Non-Catholic Mollie Hemingway was likewise confused. "I don't understand what this is supposed to mean, exactly," she tweeted, later suggesting "envy and coveting" were really to blame for social evil. Former Catholic Rod Dreher found himself flummoxed too: "What does that even mean?" He continued: "Twitter pronouncements like the Pope’s are simplistic and confusing."

It's true. Twitter is not an ideal place to advance complex moral arguments. Wouldn't it be better if the pope developed some of this at greater length, in, say, some sort of letter to the faithful? He might even consider exhorting his people in an apostolic manner, for example, with a title like Evangelii Gaudium or some such, perhaps under a section heading reading "The Economy and the Distribution of Income." Come again? He's done just that? Over the course of several paragraphs? And it's been publicly available for months? Oh. Roll tape.

Way back in November 2013, Pope Francis released his first major document, Evangelii Gaudium. Maybe you remember it. Scroll to number 202, and here's what you'll find:

As long as the problems of the poor are not radically resolved by rejecting the absolute autonomy of markets and financial speculation and by attacking the structural causes of inequality, [173] no solution will be found for the world’s problems or, for that matter, to any problems. Inequality is the root of social ills.

He goes on:

The dignity of each human person and the pursuit of the common good are concerns which ought to shape all economic policies. At times, however, they seem to be a mere addendum imported from without in order to fill out a political discourse lacking in perspectives or plans for true and integral development. How many words prove irksome to this system! It is irksome when the question of ethics is raised, when global solidarity is invoked, when the distribution of goods is mentioned, when reference in made to protecting labour and defending the dignity of the powerless, when allusion is made to a God who demands a commitment to justice.

And on:

We can no longer trust in the unseen forces and the invisible hand of the market. Growth in justice requires more than economic growth, while presupposing such growth: it requires decisions, programmes, mechanisms and processes specifically geared to a better distribution of income, the creation of sources of employment and an integral promotion of the poor which goes beyond a simple welfare mentality. I am far from proposing an irresponsible populism, but the economy can no longer turn to remedies that are a new poison, such as attempting to increase profits by reducing the work force and thereby adding to the ranks of the excluded.

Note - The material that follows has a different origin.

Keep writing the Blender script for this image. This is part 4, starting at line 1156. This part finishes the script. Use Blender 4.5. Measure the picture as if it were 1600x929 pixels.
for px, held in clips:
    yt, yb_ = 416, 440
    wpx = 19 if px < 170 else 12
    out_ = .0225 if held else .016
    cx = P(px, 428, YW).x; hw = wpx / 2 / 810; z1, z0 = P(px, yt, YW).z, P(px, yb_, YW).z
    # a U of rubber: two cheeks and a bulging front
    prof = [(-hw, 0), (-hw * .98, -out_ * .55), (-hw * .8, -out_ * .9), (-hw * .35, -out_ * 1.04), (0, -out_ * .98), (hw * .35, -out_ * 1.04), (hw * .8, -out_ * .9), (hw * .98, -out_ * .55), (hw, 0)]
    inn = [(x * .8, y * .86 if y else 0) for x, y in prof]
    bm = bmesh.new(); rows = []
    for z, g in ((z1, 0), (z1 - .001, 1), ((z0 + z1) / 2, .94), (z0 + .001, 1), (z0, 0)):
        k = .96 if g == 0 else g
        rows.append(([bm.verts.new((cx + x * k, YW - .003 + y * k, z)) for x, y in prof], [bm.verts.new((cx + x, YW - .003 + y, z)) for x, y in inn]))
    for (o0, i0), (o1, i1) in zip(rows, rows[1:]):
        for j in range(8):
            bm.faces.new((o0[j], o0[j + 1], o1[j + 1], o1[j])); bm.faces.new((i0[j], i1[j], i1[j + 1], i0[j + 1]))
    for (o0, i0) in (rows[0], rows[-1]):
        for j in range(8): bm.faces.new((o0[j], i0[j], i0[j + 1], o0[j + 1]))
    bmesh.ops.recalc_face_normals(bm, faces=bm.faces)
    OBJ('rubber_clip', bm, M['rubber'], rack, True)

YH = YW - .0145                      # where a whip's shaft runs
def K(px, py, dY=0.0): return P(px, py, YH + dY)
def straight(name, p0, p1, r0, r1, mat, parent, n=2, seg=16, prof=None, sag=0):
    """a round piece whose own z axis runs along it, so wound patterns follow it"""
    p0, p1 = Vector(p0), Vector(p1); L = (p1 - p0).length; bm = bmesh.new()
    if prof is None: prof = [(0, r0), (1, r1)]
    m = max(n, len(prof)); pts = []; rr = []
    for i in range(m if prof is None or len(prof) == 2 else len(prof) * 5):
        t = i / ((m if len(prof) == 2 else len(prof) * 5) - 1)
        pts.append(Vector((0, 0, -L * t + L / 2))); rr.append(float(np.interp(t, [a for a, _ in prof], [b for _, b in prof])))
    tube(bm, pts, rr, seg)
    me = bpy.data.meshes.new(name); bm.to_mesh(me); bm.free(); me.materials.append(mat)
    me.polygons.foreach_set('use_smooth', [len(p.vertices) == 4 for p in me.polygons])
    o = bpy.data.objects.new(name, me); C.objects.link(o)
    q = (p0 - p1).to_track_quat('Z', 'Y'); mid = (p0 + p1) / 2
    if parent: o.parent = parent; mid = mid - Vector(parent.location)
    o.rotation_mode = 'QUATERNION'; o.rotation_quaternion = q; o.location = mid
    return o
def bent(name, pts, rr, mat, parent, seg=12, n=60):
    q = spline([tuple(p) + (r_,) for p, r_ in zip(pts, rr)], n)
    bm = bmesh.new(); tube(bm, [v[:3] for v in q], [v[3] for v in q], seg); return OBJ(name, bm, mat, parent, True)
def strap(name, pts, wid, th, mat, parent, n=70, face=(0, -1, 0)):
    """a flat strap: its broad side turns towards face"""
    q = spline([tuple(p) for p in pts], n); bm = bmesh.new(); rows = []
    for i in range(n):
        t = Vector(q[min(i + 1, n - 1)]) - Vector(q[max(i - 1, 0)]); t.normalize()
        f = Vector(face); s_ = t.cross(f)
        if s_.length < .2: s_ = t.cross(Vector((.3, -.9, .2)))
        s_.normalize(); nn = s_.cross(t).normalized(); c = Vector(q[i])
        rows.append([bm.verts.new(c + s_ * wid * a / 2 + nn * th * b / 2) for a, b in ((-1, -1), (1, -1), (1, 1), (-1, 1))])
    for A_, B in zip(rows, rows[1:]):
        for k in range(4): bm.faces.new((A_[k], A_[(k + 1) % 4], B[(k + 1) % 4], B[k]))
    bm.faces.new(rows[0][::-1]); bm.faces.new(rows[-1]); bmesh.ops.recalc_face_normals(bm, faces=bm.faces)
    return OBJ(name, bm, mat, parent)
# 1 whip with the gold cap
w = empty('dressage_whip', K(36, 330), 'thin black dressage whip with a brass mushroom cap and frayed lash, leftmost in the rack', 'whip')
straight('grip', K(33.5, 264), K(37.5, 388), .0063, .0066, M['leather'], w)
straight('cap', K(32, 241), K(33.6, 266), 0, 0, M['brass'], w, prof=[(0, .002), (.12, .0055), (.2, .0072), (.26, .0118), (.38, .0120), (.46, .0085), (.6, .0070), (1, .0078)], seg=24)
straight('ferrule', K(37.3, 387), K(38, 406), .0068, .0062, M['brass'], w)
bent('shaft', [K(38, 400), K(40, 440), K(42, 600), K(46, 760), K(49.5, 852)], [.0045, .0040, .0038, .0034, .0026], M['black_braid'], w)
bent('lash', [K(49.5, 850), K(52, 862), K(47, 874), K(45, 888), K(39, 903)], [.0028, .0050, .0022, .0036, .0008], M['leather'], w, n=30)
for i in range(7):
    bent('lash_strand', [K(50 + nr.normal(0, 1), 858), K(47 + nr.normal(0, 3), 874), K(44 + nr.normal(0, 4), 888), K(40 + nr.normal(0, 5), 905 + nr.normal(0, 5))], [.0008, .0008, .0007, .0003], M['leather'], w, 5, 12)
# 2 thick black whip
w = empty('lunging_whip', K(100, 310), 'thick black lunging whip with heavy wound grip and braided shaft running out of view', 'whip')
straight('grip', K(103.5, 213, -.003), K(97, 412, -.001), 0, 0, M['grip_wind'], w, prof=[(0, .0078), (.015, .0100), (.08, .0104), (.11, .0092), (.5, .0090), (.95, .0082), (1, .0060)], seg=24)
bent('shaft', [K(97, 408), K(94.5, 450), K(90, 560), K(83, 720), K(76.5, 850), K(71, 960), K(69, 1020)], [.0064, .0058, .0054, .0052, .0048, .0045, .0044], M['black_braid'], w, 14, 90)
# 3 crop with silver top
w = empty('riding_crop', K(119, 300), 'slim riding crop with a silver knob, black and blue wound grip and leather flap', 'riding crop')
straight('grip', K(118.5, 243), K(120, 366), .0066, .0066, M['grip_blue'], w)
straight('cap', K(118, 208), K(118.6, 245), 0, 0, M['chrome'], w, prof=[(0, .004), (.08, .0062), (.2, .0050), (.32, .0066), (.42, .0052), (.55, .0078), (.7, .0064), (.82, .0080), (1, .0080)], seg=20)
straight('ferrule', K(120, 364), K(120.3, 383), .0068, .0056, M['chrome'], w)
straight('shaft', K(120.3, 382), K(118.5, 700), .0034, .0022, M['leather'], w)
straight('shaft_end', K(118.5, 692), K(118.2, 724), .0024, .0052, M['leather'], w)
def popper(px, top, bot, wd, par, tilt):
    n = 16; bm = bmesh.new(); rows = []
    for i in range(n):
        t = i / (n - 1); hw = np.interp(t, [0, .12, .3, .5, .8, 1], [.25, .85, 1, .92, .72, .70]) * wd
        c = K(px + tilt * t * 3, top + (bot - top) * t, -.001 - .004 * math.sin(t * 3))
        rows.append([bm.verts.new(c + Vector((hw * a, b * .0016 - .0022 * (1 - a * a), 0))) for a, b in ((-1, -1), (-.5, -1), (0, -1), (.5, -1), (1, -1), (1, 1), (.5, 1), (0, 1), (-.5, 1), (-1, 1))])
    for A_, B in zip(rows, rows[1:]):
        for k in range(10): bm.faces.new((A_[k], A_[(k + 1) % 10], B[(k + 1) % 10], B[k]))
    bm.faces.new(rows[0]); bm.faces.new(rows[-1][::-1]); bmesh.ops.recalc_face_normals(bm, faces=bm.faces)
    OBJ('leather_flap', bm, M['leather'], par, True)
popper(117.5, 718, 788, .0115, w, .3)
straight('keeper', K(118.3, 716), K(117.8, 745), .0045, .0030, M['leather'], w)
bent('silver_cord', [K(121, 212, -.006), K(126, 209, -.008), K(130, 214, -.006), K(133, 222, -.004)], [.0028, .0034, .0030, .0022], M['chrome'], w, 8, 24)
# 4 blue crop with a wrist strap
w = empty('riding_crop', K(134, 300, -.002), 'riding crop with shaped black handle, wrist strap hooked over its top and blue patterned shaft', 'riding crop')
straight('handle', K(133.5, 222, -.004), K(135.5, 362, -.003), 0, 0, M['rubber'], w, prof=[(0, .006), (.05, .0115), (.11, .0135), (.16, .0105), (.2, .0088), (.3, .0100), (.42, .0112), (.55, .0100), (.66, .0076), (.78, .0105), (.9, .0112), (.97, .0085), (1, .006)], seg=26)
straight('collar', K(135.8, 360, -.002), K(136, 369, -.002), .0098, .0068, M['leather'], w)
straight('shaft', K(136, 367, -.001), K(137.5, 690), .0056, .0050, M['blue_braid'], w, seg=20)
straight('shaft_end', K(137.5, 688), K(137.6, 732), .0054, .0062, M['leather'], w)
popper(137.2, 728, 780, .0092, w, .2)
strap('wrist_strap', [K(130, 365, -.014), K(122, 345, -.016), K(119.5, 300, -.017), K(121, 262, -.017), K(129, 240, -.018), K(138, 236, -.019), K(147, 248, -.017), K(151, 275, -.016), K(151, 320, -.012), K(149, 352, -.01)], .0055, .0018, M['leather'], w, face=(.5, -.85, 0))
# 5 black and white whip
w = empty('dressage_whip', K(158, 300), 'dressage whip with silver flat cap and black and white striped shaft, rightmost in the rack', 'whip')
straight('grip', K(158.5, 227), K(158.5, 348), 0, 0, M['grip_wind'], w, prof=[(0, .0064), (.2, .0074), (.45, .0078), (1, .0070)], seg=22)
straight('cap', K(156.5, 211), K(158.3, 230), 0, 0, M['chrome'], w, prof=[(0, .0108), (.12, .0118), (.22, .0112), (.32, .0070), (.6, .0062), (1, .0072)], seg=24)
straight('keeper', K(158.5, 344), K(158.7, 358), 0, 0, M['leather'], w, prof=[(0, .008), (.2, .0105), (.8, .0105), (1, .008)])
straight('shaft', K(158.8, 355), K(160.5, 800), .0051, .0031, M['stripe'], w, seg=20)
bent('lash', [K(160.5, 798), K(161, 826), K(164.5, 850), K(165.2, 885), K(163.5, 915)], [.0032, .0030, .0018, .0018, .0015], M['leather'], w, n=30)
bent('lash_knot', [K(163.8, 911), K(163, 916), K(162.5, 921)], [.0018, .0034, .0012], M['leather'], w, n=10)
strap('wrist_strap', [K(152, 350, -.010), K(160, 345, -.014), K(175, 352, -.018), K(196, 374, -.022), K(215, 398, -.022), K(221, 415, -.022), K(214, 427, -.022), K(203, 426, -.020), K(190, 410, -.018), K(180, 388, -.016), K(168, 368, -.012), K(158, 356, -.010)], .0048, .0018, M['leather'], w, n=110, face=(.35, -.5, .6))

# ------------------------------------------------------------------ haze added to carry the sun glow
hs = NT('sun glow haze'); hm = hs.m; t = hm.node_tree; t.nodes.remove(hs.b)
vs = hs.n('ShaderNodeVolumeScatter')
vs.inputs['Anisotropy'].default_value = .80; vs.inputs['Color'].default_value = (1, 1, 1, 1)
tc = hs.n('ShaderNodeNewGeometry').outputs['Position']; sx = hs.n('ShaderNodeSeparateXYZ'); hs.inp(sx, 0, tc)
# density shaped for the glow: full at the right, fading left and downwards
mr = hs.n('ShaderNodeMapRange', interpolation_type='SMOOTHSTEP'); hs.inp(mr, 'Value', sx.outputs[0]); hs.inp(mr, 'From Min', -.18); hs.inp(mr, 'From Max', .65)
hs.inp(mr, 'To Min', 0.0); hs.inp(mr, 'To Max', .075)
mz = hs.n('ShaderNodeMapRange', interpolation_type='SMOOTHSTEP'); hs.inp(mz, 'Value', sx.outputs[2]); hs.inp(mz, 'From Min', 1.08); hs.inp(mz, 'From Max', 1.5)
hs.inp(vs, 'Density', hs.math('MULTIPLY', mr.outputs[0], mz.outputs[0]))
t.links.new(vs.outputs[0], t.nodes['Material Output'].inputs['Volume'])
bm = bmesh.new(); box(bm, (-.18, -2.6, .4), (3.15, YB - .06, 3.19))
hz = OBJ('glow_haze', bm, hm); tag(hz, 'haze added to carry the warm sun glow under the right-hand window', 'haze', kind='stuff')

[Update: David Gibson reports that Vatican officials have confirmed that Pope Francis personally approves all his tweets.]

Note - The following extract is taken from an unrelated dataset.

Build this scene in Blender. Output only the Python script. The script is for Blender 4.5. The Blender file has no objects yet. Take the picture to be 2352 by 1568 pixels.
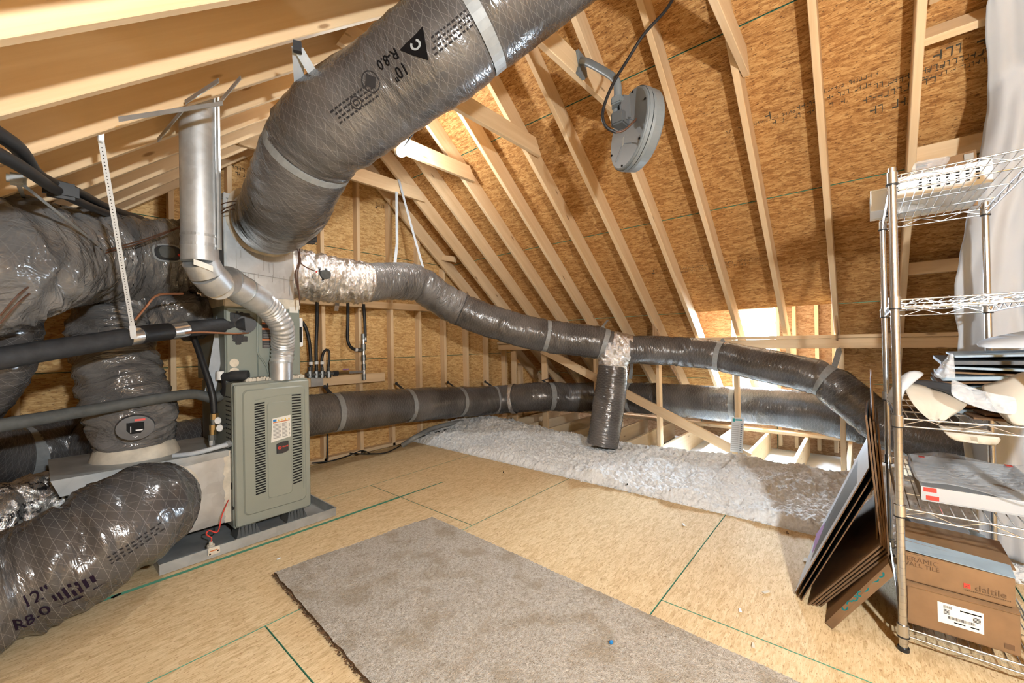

Is this really news to Catholics and those who have been Catholic and those who profess to follow Catholicism closely? Popes--including the two who were just canonized--have been teaching this sort of thing for a really long time. Here's John Paul II: "The disproportionate distribution of wealth and poverty and the existence of some countries and continents that are developed and of others that are not call for a levelling out and for a search for ways to ensure just development for all." What's more, he writes:

Thus, not only the sphere of class is taken into consideration but also the world sphere of inequality and injustice, and as a consequence, not only the class dimension but also the world dimension of the tasks involved in the path towards the achievement of justice in the modern world. A complete analysis of the situation of the world today shows in an even deeper and fuller way the meaning of the previous analysis of social injustices; and it is the meaning that must be given today to efforts to build justice on earth, not concealing thereby unjust structures but demanding that they be examined and transformed on a more universal scale.

But now Pope Francis comes along and suddenly the Catholic and non-Catholic American right goes all Unfrozen Caveman Lawyer? Now they're frightened and confused by Francis's strange moral arguments? Give me a break. The Catholic Church has never baptized the boat-lifting abilities of American-style capitalism. That's never been a secret. Of course, if you get your Catholic Social Teaching mainly from U.S. conservatives, especially those who are fond of marking papal texts in red and gold, you might find Francis's tweet frightening and confusing. But it's really not.

Unless you've been living in a cave.